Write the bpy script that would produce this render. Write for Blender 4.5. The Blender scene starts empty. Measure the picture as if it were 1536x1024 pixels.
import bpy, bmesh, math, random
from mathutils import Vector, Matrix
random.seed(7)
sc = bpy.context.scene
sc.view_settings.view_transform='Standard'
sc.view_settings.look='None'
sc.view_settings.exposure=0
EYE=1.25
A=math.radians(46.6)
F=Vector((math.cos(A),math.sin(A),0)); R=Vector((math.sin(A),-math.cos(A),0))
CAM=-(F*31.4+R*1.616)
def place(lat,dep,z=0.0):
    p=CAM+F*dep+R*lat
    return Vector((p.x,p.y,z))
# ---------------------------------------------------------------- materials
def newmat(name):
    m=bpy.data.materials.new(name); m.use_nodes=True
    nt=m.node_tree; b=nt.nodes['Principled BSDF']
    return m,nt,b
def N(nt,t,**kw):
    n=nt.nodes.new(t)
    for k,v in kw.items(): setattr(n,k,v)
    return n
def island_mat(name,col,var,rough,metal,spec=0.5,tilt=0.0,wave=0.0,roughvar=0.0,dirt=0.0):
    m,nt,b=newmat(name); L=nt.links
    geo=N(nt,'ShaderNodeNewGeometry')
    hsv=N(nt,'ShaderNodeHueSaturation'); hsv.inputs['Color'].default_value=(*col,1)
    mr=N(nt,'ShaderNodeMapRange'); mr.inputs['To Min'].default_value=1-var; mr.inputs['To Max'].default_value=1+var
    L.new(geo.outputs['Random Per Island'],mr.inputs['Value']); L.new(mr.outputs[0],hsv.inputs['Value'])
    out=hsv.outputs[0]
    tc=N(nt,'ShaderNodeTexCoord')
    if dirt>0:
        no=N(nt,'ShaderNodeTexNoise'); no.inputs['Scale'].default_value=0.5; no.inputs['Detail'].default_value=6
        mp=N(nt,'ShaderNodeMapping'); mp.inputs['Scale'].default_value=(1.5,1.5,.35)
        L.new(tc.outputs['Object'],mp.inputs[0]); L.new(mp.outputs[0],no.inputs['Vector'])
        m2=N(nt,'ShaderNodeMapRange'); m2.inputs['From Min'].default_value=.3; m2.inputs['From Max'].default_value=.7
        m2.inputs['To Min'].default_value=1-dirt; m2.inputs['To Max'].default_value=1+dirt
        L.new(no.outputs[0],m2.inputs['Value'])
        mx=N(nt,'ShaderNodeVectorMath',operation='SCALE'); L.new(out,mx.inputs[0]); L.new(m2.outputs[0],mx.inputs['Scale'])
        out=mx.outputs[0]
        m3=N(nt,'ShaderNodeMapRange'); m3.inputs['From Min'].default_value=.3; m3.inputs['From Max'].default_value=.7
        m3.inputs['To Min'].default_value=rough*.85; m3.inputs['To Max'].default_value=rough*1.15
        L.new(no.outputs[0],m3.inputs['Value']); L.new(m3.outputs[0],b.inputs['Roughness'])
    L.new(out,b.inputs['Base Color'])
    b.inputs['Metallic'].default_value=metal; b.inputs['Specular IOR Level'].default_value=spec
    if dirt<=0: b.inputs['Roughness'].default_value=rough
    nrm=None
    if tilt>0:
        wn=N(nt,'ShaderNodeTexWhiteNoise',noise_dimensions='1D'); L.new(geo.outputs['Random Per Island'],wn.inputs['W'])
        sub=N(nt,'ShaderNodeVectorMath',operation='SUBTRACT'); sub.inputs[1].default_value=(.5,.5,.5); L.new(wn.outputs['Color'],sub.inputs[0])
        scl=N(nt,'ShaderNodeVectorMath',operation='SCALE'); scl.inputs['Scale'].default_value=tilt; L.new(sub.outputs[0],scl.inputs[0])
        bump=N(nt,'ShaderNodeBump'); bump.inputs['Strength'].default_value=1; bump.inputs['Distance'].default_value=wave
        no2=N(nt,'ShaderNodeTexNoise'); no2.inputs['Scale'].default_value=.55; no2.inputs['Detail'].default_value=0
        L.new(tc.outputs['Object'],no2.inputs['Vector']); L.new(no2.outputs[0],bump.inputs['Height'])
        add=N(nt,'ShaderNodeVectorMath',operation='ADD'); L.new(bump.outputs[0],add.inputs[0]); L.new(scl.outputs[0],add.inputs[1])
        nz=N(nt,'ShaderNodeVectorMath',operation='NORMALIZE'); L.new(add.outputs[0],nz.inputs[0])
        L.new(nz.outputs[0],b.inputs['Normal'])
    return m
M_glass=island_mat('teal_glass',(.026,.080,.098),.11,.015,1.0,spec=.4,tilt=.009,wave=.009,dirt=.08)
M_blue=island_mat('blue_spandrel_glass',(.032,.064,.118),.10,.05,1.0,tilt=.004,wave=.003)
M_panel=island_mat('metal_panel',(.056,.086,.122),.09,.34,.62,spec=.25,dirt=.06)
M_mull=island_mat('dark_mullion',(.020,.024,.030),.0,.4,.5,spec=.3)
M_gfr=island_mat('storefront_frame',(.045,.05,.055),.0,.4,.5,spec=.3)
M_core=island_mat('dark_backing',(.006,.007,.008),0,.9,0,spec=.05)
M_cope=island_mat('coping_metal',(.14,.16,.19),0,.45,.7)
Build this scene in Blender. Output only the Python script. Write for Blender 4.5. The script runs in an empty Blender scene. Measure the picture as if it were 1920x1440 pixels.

> **Written task**
Provide all the records again, word for word.

> **Complete output**
Write the bpy script that would produce this render. Write for Blender 4.5. The Blender scene starts empty. Measure the picture as if it were 1536x1024 pixels.
import bpy, bmesh, math, random
from mathutils import Vector, Matrix
random.seed(7)
sc = bpy.context.scene
sc.view_settings.view_transform='Standard'
sc.view_settings.look='None'
sc.view_settings.exposure=0
EYE=1.25
A=math.radians(46.6)
F=Vector((math.cos(A),math.sin(A),0)); R=Vector((math.sin(A),-math.cos(A),0))
CAM=-(F*31.4+R*1.616)
def place(lat,dep,z=0.0):
    p=CAM+F*dep+R*lat
    return Vector((p.x,p.y,z))
# ---------------------------------------------------------------- materials
def newmat(name):
    m=bpy.data.materials.new(name); m.use_nodes=True
    nt=m.node_tree; b=nt.nodes['Principled BSDF']
    return m,nt,b
def N(nt,t,**kw):
    n=nt.nodes.new(t)
    for k,v in kw.items(): setattr(n,k,v)
    return n
def island_mat(name,col,var,rough,metal,spec=0.5,tilt=0.0,wave=0.0,roughvar=0.0,dirt=0.0):
    m,nt,b=newmat(name); L=nt.links
    geo=N(nt,'ShaderNodeNewGeometry')
    hsv=N(nt,'ShaderNodeHueSaturation'); hsv.inputs['Color'].default_value=(*col,1)
    mr=N(nt,'ShaderNodeMapRange'); mr.inputs['To Min'].default_value=1-var; mr.inputs['To Max'].default_value=1+var
    L.new(geo.outputs['Random Per Island'],mr.inputs['Value']); L.new(mr.outputs[0],hsv.inputs['Value'])
    out=hsv.outputs[0]
    tc=N(nt,'ShaderNodeTexCoord')
    if dirt>0:
        no=N(nt,'ShaderNodeTexNoise'); no.inputs['Scale'].default_value=0.5; no.inputs['Detail'].default_value=6
        mp=N(nt,'ShaderNodeMapping'); mp.inputs['Scale'].default_value=(1.5,1.5,.35)
        L.new(tc.outputs['Object'],mp.inputs[0]); L.new(mp.outputs[0],no.inputs['Vector'])
        m2=N(nt,'ShaderNodeMapRange'); m2.inputs['From Min'].default_value=.3; m2.inputs['From Max'].default_value=.7
        m2.inputs['To Min'].default_value=1-dirt; m2.inputs['To Max'].default_value=1+dirt
        L.new(no.outputs[0],m2.inputs['Value'])
        mx=N(nt,'ShaderNodeVectorMath',operation='SCALE'); L.new(out,mx.inputs[0]); L.new(m2.outputs[0],mx.inputs['Scale'])
        out=mx.outputs[0]
        m3=N(nt,'ShaderNodeMapRange'); m3.inputs['From Min'].default_value=.3; m3.inputs['From Max'].default_value=.7
        m3.inputs['To Min'].default_value=rough*.85; m3.inputs['To Max'].default_value=rough*1.15
        L.new(no.outputs[0],m3.inputs['Value']); L.new(m3.outputs[0],b.inputs['Roughness'])
    L.new(out,b.inputs['Base Color'])
    b.inputs['Metallic'].default_value=metal; b.inputs['Specular IOR Level'].default_value=spec
    if dirt<=0: b.inputs['Roughness'].default_value=rough
    nrm=None
    if tilt>0:
        wn=N(nt,'ShaderNodeTexWhiteNoise',noise_dimensions='1D'); L.new(geo.outputs['Random Per Island'],wn.inputs['W'])
        sub=N(nt,'ShaderNodeVectorMath',operation='SUBTRACT'); sub.inputs[1].default_value=(.5,.5,.5); L.new(wn.outputs['Color'],sub.inputs[0])
        scl=N(nt,'ShaderNodeVectorMath',operation='SCALE'); scl.inputs['Scale'].default_value=tilt; L.new(sub.outputs[0],scl.inputs[0])
        bump=N(nt,'ShaderNodeBump'); bump.inputs['Strength'].default_value=1; bump.inputs['Distance'].default_value=wave
        no2=N(nt,'ShaderNodeTexNoise'); no2.inputs['Scale'].default_value=.55; no2.inputs['Detail'].default_value=0
        L.new(tc.outputs['Object'],no2.inputs['Vector']); L.new(no2.outputs[0],bump.inputs['Height'])
        add=N(nt,'ShaderNodeVectorMath',operation='ADD'); L.new(bump.outputs[0],add.inputs[0]); L.new(scl.outputs[0],add.inputs[1])
        nz=N(nt,'ShaderNodeVectorMath',operation='NORMALIZE'); L.new(add.outputs[0],nz.inputs[0])
        L.new(nz.outputs[0],b.inputs['Normal'])
    return m
M_glass=island_mat('teal_glass',(.026,.080,.098),.11,.015,1.0,spec=.4,tilt=.009,wave=.009,dirt=.08)
M_blue=island_mat('blue_spandrel_glass',(.032,.064,.118),.10,.05,1.0,tilt=.004,wave=.003)
M_panel=island_mat('metal_panel',(.056,.086,.122),.09,.34,.62,spec=.25,dirt=.06)
M_mull=island_mat('dark_mullion',(.020,.024,.030),.0,.4,.5,spec=.3)
M_gfr=island_mat('storefront_frame',(.045,.05,.055),.0,.4,.5,spec=.3)
M_core=island_mat('dark_backing',(.006,.007,.008),0,.9,0,spec=.05)
M_cope=island_mat('coping_metal',(.14,.16,.19),0,.45,.7)
Build this scene in Blender. Output only the Python script. Write for Blender 4.5. The script runs in an empty Blender scene. Measure the picture as if it were 1920x1440 pixels.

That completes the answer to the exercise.